Showing posts with label King's Speech. Show all posts
Showing posts with label King's Speech. Show all posts

Monday, 28 February 2011

THE KING'S SPEECH OSCAR TRIUMPH


Helena Bonham Carter and Colin Firth in The King's Speech
Great news from the Oscars that The King's Speech has scooped four categories.

Although there is no Oscar for best location the part that Drapers' Hall played in the film has certainly been widely noticed.  In particular, the scene where George VI gives his accession speech in the Livery Hall and his attempts to speak before the Privy Council are spliced with shots of the various royal portraits on the walls including a stern Queen Victoria makes for memorable cinema.

The King's Speech is clearly destined for a most sucessful 2011 and I am sure that the part the Hall played in creating some of the film's most evocative scenes will be of continuing interest. 

Monday, 17 January 2011

THE KING'S SPEECH AND DRAPERS' HALL AS A FILM LOCATION

On its way to be a smash hit.
I have not yet been to see it but clearly The King's Speech is on its way to be a smash hit.  Readers of this blog will want to know that Drapers' Hall substitutes for Buckingham Palace, as it has done in a number of other films.  There is an agreable symmetry in this as George VI was an honorary freeman of the Company. 

The filming was quite recent and only took a weekend with a follow-up day to tidy up loose ends.

Some publicity material for Agent Cody Banks 2: Destination London
Another recent film was Agent Cody Banks 2: Destination London.  Try Wikipedia if you want a resume of the plot but in summary it is about a 15 year old who joins the CIA and has adventures.   In Cody Banks 2 the Livery Hall is the locale for a great dinner - the finale of the film. A huge number of extras were dressed as ambassadors, generals, clergymen.  The sight of actors in their full costume taking a surreptitious fag in Throgmorton Avenue was an arresting sight.

Probably one of the most interesting developments in recent times has been the search by Bollywood for locations outside India.  Those who have sat for hours on buses in India with a worn out video screeching away will recall that twenty years ago Kashmir or Kerala were deemed highly exotic locations.  Today Bollywood reflects a much more widely travelled Indian public and also the realities of worldwide distribution. 

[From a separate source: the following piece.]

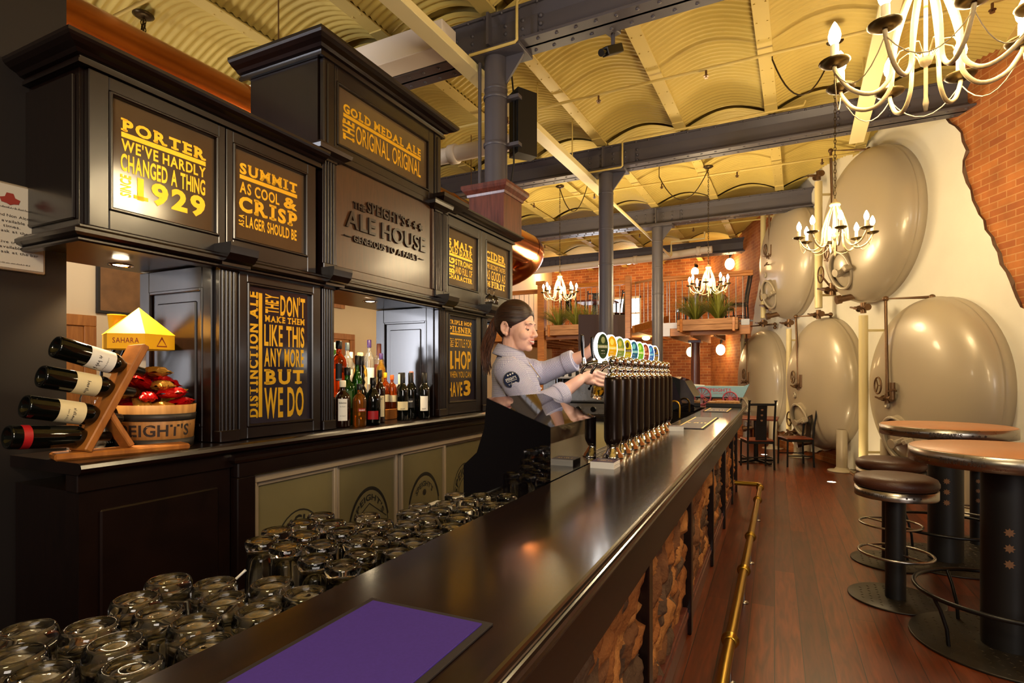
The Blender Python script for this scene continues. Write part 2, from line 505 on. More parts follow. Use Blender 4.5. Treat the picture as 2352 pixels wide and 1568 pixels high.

Locations in Britain are now popular.  Loch Lomond is apparently at the top of the list but the Hall has also featured.  Quite how the plots are structured remains a mystery.  Most are largely episodic with the hero and heroine singing a duet to be joined by a mass of singers and dancers that is followed by yet another unexplained scene change with more singing and dancing.  Great escapist stuff. 


One of the recent Bollywood films that used the Hall was Veer, the Epic Story of a Warrior veer.erosentertainment.com/ which was memorably described by Frank Lovece in Film Journal International on the lines that 'Bollywood fans more accustomed to modern-day musical romances or stylish crime thrillers will be pleasantly surprised to find a period piece that's more Xena: Warrior Princess than A Passage to India.' Go enjoy!

Back to The King's Speech, I hope it will do well at the Oscars shortly.